Das verschafft Ida ein Trauma und einen ganzen Berg Schuldgefühle. Hätte sie was ahnen müssen? Hätte sie besser aufpassen müssen? Hätte sie nicht wegfahren dürfen? Würde ihre Mutter noch leben, wenn sie an diesem verhängnisvollen Wochenende zuhause geblieben wäre? Ida ist verstört und verzweifelt.

Wir begleiten dieses traurige Mädchen, das nicht weiß, wohin und uns an ihrer Verzweiflung teilhaben lässt. Man blickt in ihren Kopf und sie tut einem sehr leid, nur ist das dann auch wirklich leidvolle Lektüre. Im Grunde watet man das ganze Buch über knietief im Leid, nachvollziehbar und anrührend, aber man muss das halt mögen. Nicht jeder möchte eine schlimme Depression durchleben, wenn er nicht muss.

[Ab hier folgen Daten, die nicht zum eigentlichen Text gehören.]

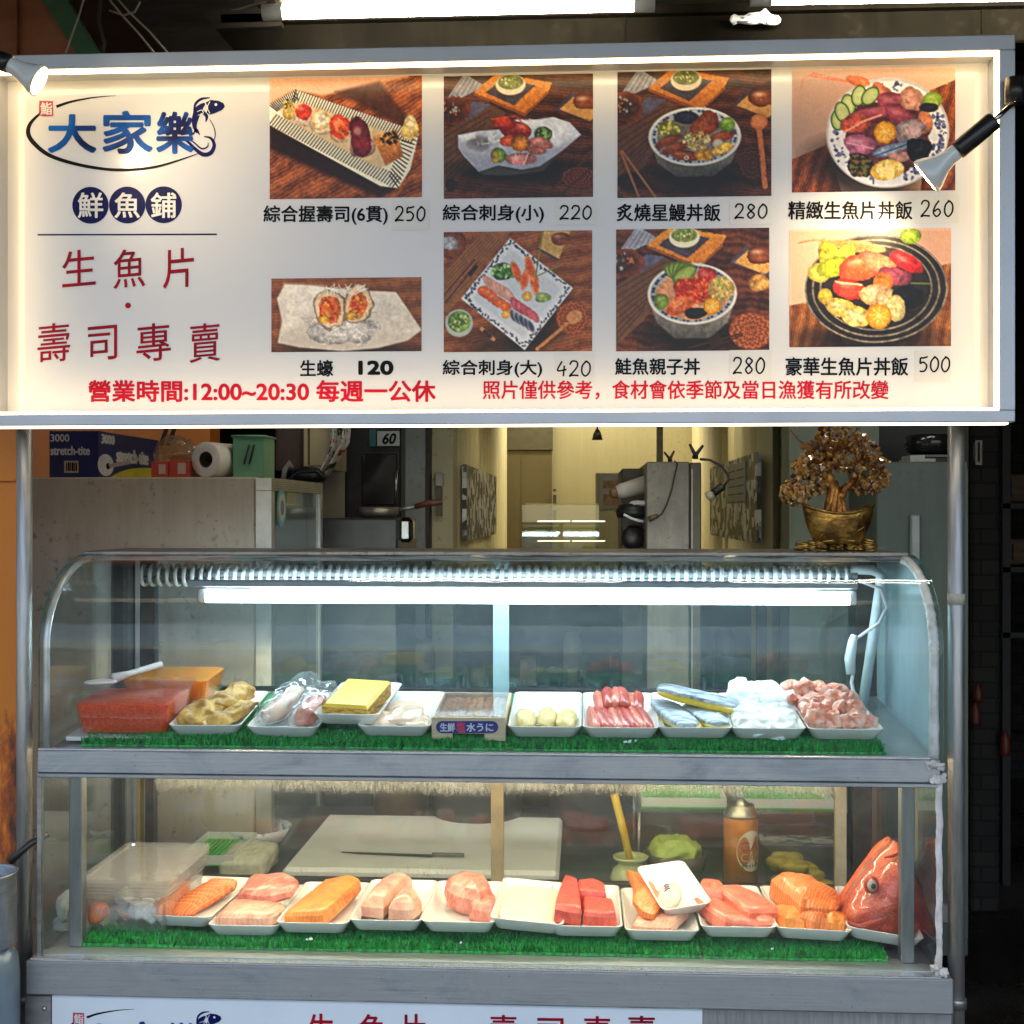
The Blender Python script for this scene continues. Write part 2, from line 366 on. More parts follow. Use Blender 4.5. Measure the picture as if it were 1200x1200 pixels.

Gewürzt wird das Ganze mit einer zarten Liebesgeschichte, bei der ganz im Hintergrund ein paar Probleme schlummern und leise „Fortsetzung“ wispern. Dabei würde ich viel lieber eine neue Geschichte dieser Autorin lesen. Caroline Wahl schreibt schön, auf originelle Art berührend. Hoffen wir, dass sie sich frei schwimmt.

Das Hörbuch liest Maximiliane Häcke schön und angemessen betroffen. Sie hat eine sehr passende Stimme für dieses Buch, man glaubt tatsächlich, es würde Ida höchst persönlich sprechen. Es dauert 6 Stunden und 56 Minuten.